On 13 July 1997, in an article published in the literary section of La Nación of Buenos Aires, the Argentinean short-story writer Juan Jacobo Bajarlía attempted to better Anderson Imbert’s guesswork and suggested that not only was El enigma de la calle Arcos known to Borges but that the master himself had written it. According to Bajarlía, the writer Ulises Petit de Murat (a friend of Borges’s in his youth) had revealed to him, in confidence, that Borges was the author of that forgotten detective novel, which, Murat told Bajarlía, Borges “had composed directly on the typewriter, allotting to it a couple of hours a day.”

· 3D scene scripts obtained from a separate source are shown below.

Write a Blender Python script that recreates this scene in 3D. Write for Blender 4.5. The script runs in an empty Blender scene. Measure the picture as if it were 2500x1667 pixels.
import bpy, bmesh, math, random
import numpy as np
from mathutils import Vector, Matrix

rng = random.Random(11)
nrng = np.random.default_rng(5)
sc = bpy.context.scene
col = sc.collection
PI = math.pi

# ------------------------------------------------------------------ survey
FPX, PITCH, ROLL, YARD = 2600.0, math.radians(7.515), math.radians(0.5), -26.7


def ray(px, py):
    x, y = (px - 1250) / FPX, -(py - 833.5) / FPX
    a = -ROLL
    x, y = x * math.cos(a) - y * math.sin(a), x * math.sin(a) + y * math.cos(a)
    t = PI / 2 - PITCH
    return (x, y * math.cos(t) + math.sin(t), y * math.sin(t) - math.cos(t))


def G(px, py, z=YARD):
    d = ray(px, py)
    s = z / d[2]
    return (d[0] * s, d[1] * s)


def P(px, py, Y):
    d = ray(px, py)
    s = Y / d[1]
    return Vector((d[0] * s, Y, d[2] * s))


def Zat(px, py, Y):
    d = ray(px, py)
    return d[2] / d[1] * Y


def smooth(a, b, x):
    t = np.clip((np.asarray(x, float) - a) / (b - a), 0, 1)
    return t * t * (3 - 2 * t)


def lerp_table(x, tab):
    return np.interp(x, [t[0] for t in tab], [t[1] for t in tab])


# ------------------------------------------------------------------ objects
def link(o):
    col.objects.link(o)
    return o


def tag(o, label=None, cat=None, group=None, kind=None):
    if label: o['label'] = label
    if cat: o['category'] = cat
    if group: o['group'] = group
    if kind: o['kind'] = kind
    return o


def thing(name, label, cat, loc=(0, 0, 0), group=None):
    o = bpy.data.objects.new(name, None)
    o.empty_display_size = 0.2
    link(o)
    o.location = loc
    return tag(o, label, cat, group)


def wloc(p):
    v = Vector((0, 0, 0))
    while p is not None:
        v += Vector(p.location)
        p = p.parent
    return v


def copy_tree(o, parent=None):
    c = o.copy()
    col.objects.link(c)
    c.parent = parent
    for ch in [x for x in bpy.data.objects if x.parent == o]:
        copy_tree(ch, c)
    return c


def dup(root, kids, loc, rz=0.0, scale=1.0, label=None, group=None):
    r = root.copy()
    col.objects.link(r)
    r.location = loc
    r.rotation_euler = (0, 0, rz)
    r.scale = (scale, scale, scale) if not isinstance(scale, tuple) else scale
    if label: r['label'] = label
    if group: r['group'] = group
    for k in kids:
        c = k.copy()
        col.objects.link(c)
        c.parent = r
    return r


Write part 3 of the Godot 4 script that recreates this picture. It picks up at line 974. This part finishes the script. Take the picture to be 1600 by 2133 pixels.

One month later (17 August), the novelist Fernando Sorrentino published, also in La Nación, an answer to Bajarlía. Courteously, implacably, definitively, Sorrentino demonstrates the impossibility of such authorship. Offering factual, mechanical, ethical, and stylistic reasons, Sorrentino demolishes Bajarlía’s arguments. First, Borges never learned to type. Second, Borges never wrote a novel, a genre he many times dismissed, at least as far as his own talents were concerned. (“To imagine the plot of a novel is delectable,” he once said. “To actually write it out is an exaggeration.”) Third (and this is perhaps Sorrentino’s strongest point), the novel’s turgid style and infamous use of the Spanish language is so far removed from Borges’s careful prose styles (whether the intricate voice of his baroque period in the twenties and thirties or the sparer voice of later years) that it is impossible to imagine one man capable of both. “I believe that no one can write utterly in a style that is not his own,” Sorrentino reasonably argues. “Even someone proposing the most outrageous parody will end up, sooner or later, showing his own style between the paragraphs he concocts.” And he reminds us that, even on those rare occasions when Borges introduces an alien voice in his writing (as when he attributes an atrocious poem to his rival in the short story “The Aleph”), Borges’s own intelligence, humor, and subtle vocabulary shine through the execrable verses. For Sorrentino, there is no such thing as the perfect literary disguise.